Retype only what runs from the first line of the listing to the line holding "from mathutils import Vector, Matrix", both included. Do not retype the pictures.

• _Source material_
━━━━━━
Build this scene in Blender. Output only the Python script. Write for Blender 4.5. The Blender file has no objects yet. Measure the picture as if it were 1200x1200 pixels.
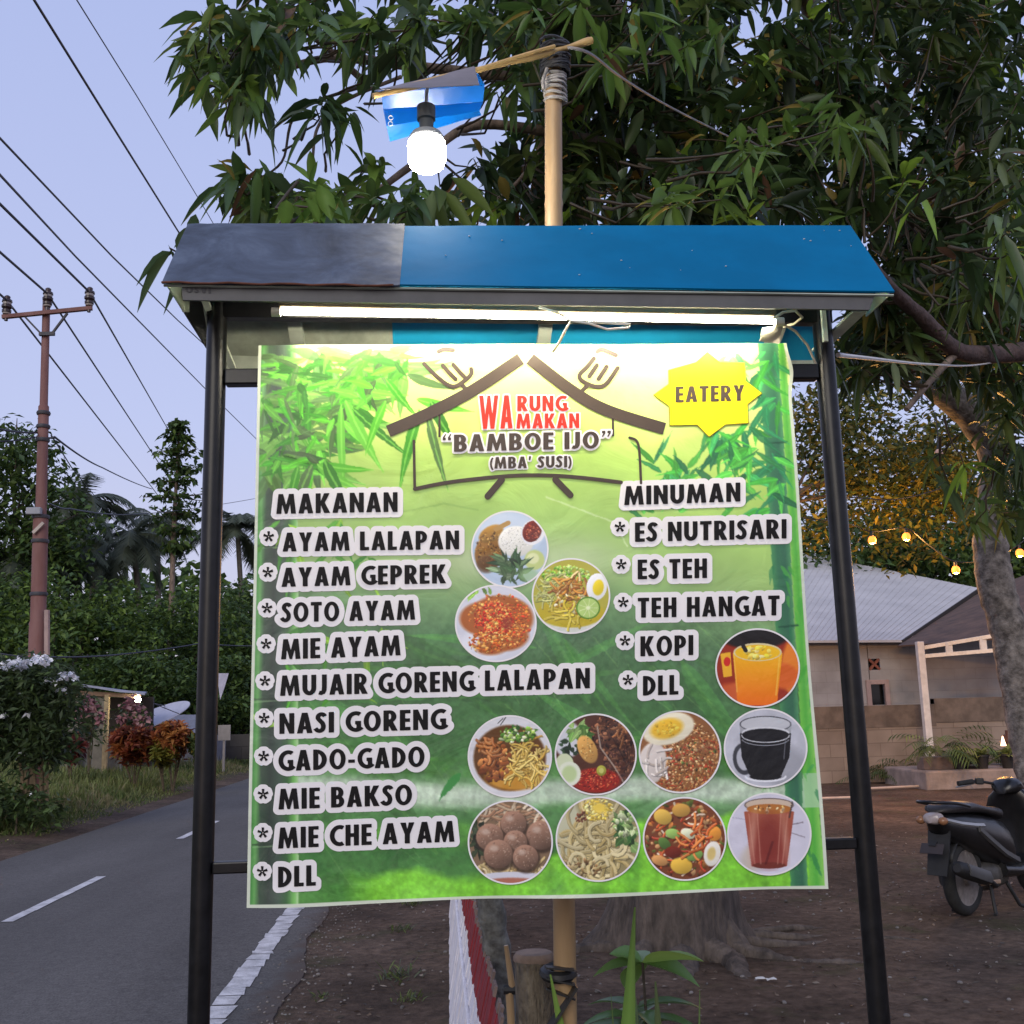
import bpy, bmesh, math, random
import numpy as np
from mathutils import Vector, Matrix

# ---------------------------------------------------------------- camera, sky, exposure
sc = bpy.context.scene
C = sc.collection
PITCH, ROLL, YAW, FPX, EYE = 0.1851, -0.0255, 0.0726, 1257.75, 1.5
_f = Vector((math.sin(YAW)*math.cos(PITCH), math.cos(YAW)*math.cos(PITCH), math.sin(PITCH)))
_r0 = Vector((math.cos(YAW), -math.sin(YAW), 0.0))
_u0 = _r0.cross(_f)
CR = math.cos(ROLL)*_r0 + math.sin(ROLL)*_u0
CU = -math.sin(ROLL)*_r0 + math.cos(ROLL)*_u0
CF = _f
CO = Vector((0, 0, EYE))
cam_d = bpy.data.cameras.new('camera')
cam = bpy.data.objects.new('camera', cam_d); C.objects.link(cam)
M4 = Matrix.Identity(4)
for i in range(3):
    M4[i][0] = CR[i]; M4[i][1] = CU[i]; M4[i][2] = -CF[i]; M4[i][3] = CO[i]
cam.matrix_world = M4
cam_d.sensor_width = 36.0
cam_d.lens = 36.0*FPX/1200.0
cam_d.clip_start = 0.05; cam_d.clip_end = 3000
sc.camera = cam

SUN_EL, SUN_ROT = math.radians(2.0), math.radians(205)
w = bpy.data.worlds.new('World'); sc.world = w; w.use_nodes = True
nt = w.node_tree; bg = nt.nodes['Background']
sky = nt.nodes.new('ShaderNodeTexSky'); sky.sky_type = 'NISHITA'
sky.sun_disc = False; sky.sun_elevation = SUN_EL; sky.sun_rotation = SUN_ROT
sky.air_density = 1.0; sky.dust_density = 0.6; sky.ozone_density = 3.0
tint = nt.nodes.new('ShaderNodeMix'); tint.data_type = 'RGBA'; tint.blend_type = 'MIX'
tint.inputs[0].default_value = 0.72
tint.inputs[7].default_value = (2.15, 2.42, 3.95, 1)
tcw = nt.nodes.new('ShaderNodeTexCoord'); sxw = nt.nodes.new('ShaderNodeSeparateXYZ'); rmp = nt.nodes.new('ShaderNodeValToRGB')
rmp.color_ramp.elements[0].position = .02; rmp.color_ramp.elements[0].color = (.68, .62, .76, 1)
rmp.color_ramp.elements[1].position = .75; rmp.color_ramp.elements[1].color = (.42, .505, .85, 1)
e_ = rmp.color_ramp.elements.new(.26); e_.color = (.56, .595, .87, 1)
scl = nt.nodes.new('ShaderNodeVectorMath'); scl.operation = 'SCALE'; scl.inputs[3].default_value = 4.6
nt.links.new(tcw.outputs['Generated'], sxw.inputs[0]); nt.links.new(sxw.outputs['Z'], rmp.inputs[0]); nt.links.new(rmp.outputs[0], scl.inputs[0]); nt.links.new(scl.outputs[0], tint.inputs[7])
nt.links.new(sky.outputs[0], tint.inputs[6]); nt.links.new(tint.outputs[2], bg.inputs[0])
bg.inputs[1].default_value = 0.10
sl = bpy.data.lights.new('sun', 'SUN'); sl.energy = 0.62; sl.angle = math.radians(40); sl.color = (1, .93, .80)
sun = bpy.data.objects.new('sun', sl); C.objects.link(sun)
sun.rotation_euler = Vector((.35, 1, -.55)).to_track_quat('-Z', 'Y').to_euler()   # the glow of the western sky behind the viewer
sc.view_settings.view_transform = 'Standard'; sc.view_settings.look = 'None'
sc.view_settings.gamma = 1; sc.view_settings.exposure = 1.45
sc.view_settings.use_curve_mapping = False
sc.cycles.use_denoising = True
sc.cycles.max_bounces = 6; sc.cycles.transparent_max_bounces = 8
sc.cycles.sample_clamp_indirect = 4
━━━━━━
• _Task output_
Build this scene in Blender. Output only the Python script. Write for Blender 4.5. The Blender file has no objects yet. Measure the picture as if it were 1200x1200 pixels.
import bpy, bmesh, math, random
import numpy as np
from mathutils import Vector, Matrix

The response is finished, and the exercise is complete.